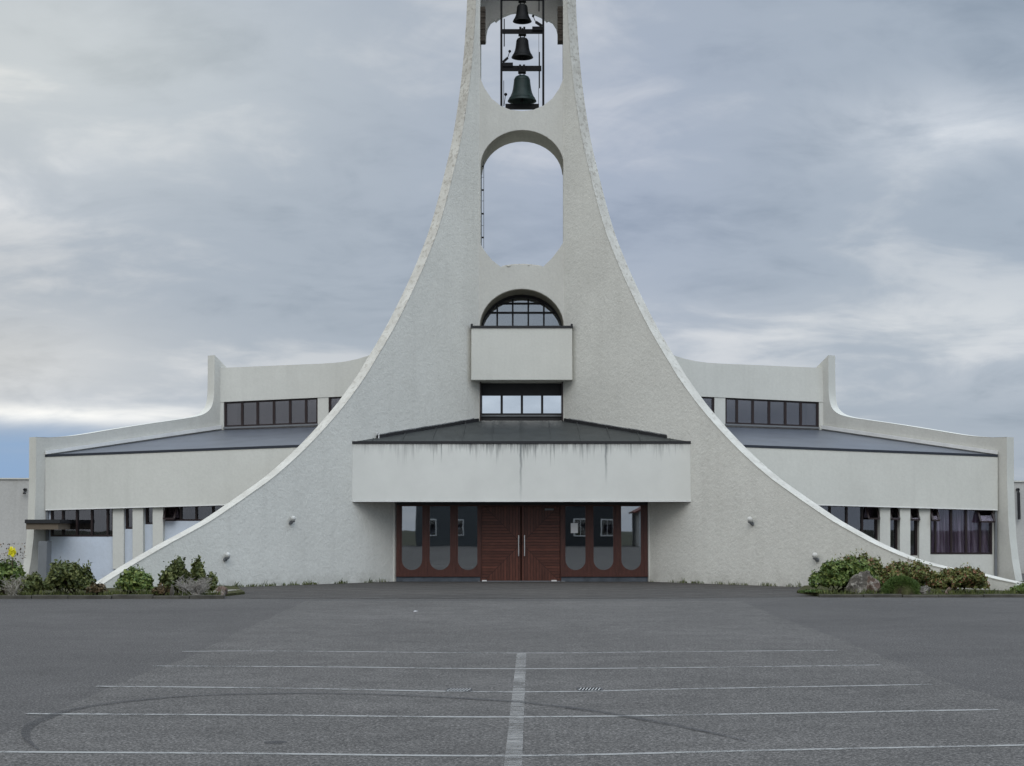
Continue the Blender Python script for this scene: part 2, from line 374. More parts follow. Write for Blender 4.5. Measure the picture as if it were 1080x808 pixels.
tag(li.build('paper_scrap', M['paper'], recalc=False), 'tiny crumpled white paper scrap lying alone on the asphalt', 'litter')
M['pit'] = plain('pit_darkness', (.004, .004, .004, 1), 1, 0)
M['bar'] = plain('worn_cast_iron', (.40, .40, .39, 1), .5, .4)
# drain grates
def grate(px, py, label):
    c = G(px, py); t = thing('drain_grate', (c.x, c.y, 0), label, 'drain grate', 'drain grates in the parking lot')
    w, d = .125, .15
    f = MB()
    f.box(c.x-w, c.x+w, c.y-d, c.y-d+.025, .0, .0095).box(c.x-w, c.x+w, c.y+d-.025, c.y+d, .0, .0095)
    f.box(c.x-w, c.x-w+.02, c.y-d+.026, c.y+d-.026, .0, .0095).box(c.x+w-.02, c.x+w, c.y-d+.026, c.y+d-.026, .0, .0095)
    f.build('frame', M['dark_metal'], t)
    MB().box(c.x-w+.021, c.x+w-.021, c.y-d+.026, c.y+d-.026, .0, .0068).build('drain_pit', M['pit'], t)
    b = MB()
    for k in range(7):
        x = c.x-w+.03+k*.0315; b.bar((x-.016, c.y-d+.03, .0085), (x+.016, c.y+d-.03, .0085), .013, .002)
    b.build('bars', M['bar'], t)
grate(484, 728.4, 'slotted drain grate in the bay line left of the centre line')
grate(622, 727.6, 'slotted drain grate in the bay line right of the centre line')

# ------------------------------------------------------------------ church
YC = 53.6; CX = 1.36
church = thing('church', (0, 50, 0), 'white concrete church with sweeping curved tower walls and low side wings', 'church')
CURVE = [(-330,44.2),(-250,44.6),(-150,45.6),(-60,46.9),(0,48),(37,50),(62,52),(98,56),(143,63),(183,72),(211,79),(239,87),(260,94.5),(288,106),(319,120.5),(349,136),(381,154.8),(400,166.5),
         (433,191),(469,223.5),(500,257),(520,284),(535,305.5),(550,328),(563,351),(574,371.5),(585,396),(592,415),(600,446),(607,483),(612,503),(615.5,521)]
ANG = R(50); DX, DY = math.cos(ANG), -math.sin(ANG)
fins = {}
for s in (-1, 1):
    pl = Plane((s*3.8, 50.7), (s*(3.8+DX*8), 50.7+DY*8)); fins[s] = pl
    cc = CURVE if s > 0 else CURVE[:-6]+[(594,406),(606,425),(622,450),(632,468)]
    curve = [pl.hit(550+s*d, y) for y, d in cc]; cv = catmull(curve, 6)
    inner = Vector((s*CX, YC, 0)); zt = cv[0].z
    end = cv[-1].copy()
    outline = [Vector((inner.x, inner.y, -.3)), Vector((inner.x, inner.y, zt))]+cv+[Vector((end.x+s*.03, end.y-.03, -.3))]
    off = -pl.n*.36
    b = MB().prism([outline], off)
    fo = b.build('tower_wall', M['stucco'], church)
    cb = MB(); t = .02; L = len(cv); vs = []
    for i, p in enumerate(cv):
        d = (cv[min(i+1, L-1)]-cv[max(i-1, 0)]).normalized(); nn = d.cross(pl.n).normalized()
        if nn.x*s < 0: nn = -nn
        vs += [p+pl.n*.012+nn*.001, p+pl.n*.012+nn*t, p-pl.n*.372+nn*t, p-pl.n*.372+nn*.001]
    fs = []
    for i in range(L-1):
        for k in range(4): fs.append((4*i+k, 4*i+(k+1) % 4, 4*i+4+(k+1) % 4, 4*i+4+k))
    fs += [(0,1,2,3), tuple(4*(L-1)+k for k in (3,2,1,0))]
    cb.add(vs, fs).build('coping', M['coping'], fo)

# tower core with its openings
Z53 = lambda x, y: on_y(x, y, YC)
ztop = Z53(550, -330).z
outer = [Vector((-1.62,YC,-.3)), Vector((1.62,YC,-.3)), Vector((1.5,YC,ztop)), Vector((-1.5,YC,ztop))]
hole_bell = [(506.4,-10),(506.4,82),(511,93),(518.5,104),(527.8,111.5),(539,116),(550.5,117.3),(562,116),(573,111.5),(582.5,104),(590,93),(594.6,82),(594.6,-10)]
arch = [(594.6+(-44.1)*(1-math.cos(a)), -10-46*math.sin(a)) for a in [k*math.pi/14 for k in range(1,14)]]
hole_bell = [Z53(*p) for p in hole_bell+arch]
sp, ap_, xc, hw = 176, 137, 550.8, 44.2
arch = [(xc-hw*math.cos(a), sp-(sp-ap_)*math.sin(a)) for a in [k*math.pi/20 for k in range(21)]]
hole_mid = [Z53(*p) for p in arch+[(595,254),(590.5,261.5),(582,272.5),(573,281.2),(562.6,279.8),(550.3,279),(538,279.8),(528,281.4),(519,274.5),(511,264.5),(506.6,257)]]
arch = [(550.3-44.6*math.cos(a), 345-40.5*math.sin(a)) for a in [k*math.pi/20 for k in range(21)]]
hole_win = [Z53(*p) for p in arch+[(594.9,352),(505.7,352)]]
hole_low = [Z53(*p) for p in [(507,403),(594,403),(594,444),(507,444)]]
core = MB().prism([outer, hole_bell, hole_mid, hole_win, hole_low], (0,1.6,0)).build('tower_core', M['smooth'], church)
# darker, browner render lining the arch soffits, set a few millimetres proud
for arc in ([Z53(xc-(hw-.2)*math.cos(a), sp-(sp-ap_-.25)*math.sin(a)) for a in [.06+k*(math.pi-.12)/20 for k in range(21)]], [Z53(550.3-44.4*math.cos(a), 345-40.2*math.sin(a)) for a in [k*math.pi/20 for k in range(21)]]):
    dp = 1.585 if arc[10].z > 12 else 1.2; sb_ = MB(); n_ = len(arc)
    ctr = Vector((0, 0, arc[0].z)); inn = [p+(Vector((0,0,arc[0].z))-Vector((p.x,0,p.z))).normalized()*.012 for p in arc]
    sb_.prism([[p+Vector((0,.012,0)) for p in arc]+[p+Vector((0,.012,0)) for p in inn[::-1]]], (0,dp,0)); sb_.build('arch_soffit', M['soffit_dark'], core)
# rough concrete lump in the sill of the middle opening
lm = MB(); 
for k in range(26):
    u = k/25; x, yb = 531+u*39, 280.6-1.9*math.sin(u*math.pi); p = on_y(x, yb, YC+.02+.3*random.random())
    r = .05+.03*random.random(); lm.lathe([(0,-r),(r*.8,-r*.5),(r,0),(r*.7,r*.5),(0,r*.6)], p-Vector((0,0,r*.4)), 7)
lm.build('crumbling_sill', M['coping'], church)
# rear bell chamber arch and wooden louvres
yr = YC+1.61
rear = [on_y(x, y, yr) for x, y in [(505,44),(512.6,44),(512.8,36),(514.2,29),(517.6,23),(521.5,20.6),(523.3,22),(525,20),(529.6,16.8),(539,13),(550,11.5),(561,13),(570.4,16.8),(575,20),(576.7,22),(578.5,20.6),(583,23),(586.8,29),(588.4,36),(588.6,44),(596,44),(596,-60),(505,-60)]]
MB().prism([rear], (0,.25,0)).build('rear_arch', M['grey_panel'], church)
for s in (-1, 1):
    x0, x1 = on_y(550+s*45.2, 20, YC).x, on_y(550+s*38.2, 20, YC+.1).x
    z0, z1 = zat(43, YC+.1), zat(6.5, YC+.1); lo = MB()
    n = 12
    for k in range(n):
        a = z0+(z1-z0)*k/n; lo.box(min(x0,x1), max(x0,x1), YC+.08+.012*(k % 2), YC+.55, a, a+(z1-z0)/n-.012)
    lo.build('louvre', M['louvre'], church)
# arched window
yw = YC+1.35
W = lambda x, y: on_y(x, y, yw)
def arcp(r, yy=345, n=24, ry=None): return [W(550.3-r*math.cos(a), yy-(ry or r*.91)*math.sin(a)) for a in [k*math.pi/n for k in range(n+1)]]
win = MB().prism([arcp(46,353)+[], ], (0,.03,0)).build('arched_window', M['glass'], church)
o_ = [W(596,372), W(504,372)]
fr = MB().prism([arcp(47,353)+[W(597.3,358),W(503.3,358)], arcp(42.6,353,24)[::-1]], (0,-.10,0)) 
for x in (524.4, 540.8, 557.2, 573.6): fr.bar(W(x,356)-Vector((0,.05,0)), W(x,(316 if 535 < x < 565 else 320))-Vector((0,.05,0)), .055, .06)
fr.bar(W(508,330)-Vector((0,.06,0)), W(592,330)-Vector((0,.06,0)), .06, .05); fr.bar(W(515,320.3)-Vector((0,.06,0)), W(586,320.3)-Vector((0,.06,0)), .06, .05)
fr.build('frame', M['dark_metal'], win)
MB().box(-1.45, 1.45, yw+.3, yw+.35, W(550,372).z, W(550,300).z).build('blind_wall', M['grey_panel'], church)
# balcony box over the low window
yb = 53.08; xL, xR = on_y(497, 370, yb).x, on_y(603.6, 370, yb).x; zb0, zb1 = zat(400.8, yb), zat(346, yb)
bb = MB().box(xL, xR, yb, YC-.003, zb0, zb1).build('balcony', M['panel'], church, bevel=.012)
cp = MB().box(xL-.02, xR+.02, yb-.03, YC-.004, zb1+.001, zat(343.6, yb)).box(xL-.02, xL+.05, yb-.03, yb+.1, zat(343.5,yb), zat(341.6, yb)).box(xR-.05, xR+.02, yb-.03, yb+.1, zat(343.5,yb), zat(341.6, yb))
cp.build('capping', M['dark_metal'], bb)
# low window under the balcony
yl = YC+.55; Lw = lambda x, y: on_y(x, y, yl)
lw = MB().box(Lw(506,0).x, Lw(594.5,0).x, yl+.02, yl+.04, Lw(550,438).z, Lw(550,416).z).build('low_window', M['sky_glass'], church)
f = MB(); za, zb_, zc, zd = Lw(550,444.5).z, Lw(550,436).z, Lw(550,417.3).z, Lw(550,398).z
f.box(-1.4, 1.4, yl-.04, yl+.019, zc, zd)
f.box(-1.4, 1.4, yl-.04, yl+.019, za-.3, zb_)
xs = [503, 508.6, 527.9, 530.4, 549.2, 551.7, 570.6, 573, 592.0, 598]
for i in range(0, 10, 2): f.box(Lw(xs[i],425).x, Lw(xs[i+1],425).x, yl-.04, yl+.018, zb_, zc)
f.build('frame', M['dark_metal'], lw)
MB().box(-1.34, 1.34, yl-.10, yl-.041, Lw(550,439.5).z, Lw(550,438).z).build('sill', M['grey_metal'], lw)
for s in (-1, 1): MB().box(min(s*1.29,s*1.33), max(s*1.29,s*1.33), YC-.02, yl-.05, Lw(550,446).z, Lw(550,402.8).z-.05).build('jamb_lining', M['brown_frame'], lw)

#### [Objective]
Pick out all lines from the data above in which the word "else" appears.

#### [Exercise response]
    cc = CURVE if s > 0 else CURVE[:-6]+[(594,406),(606,425),(622,450),(632,468)]
    dp = 1.585 if arc[10].z > 12 else 1.2; sb_ = MB(); n_ = len(arc)
for x in (524.4, 540.8, 557.2, 573.6): fr.bar(W(x,356)-Vector((0,.05,0)), W(x,(316 if 535 < x < 565 else 320))-Vector((0,.05,0)), .055, .06)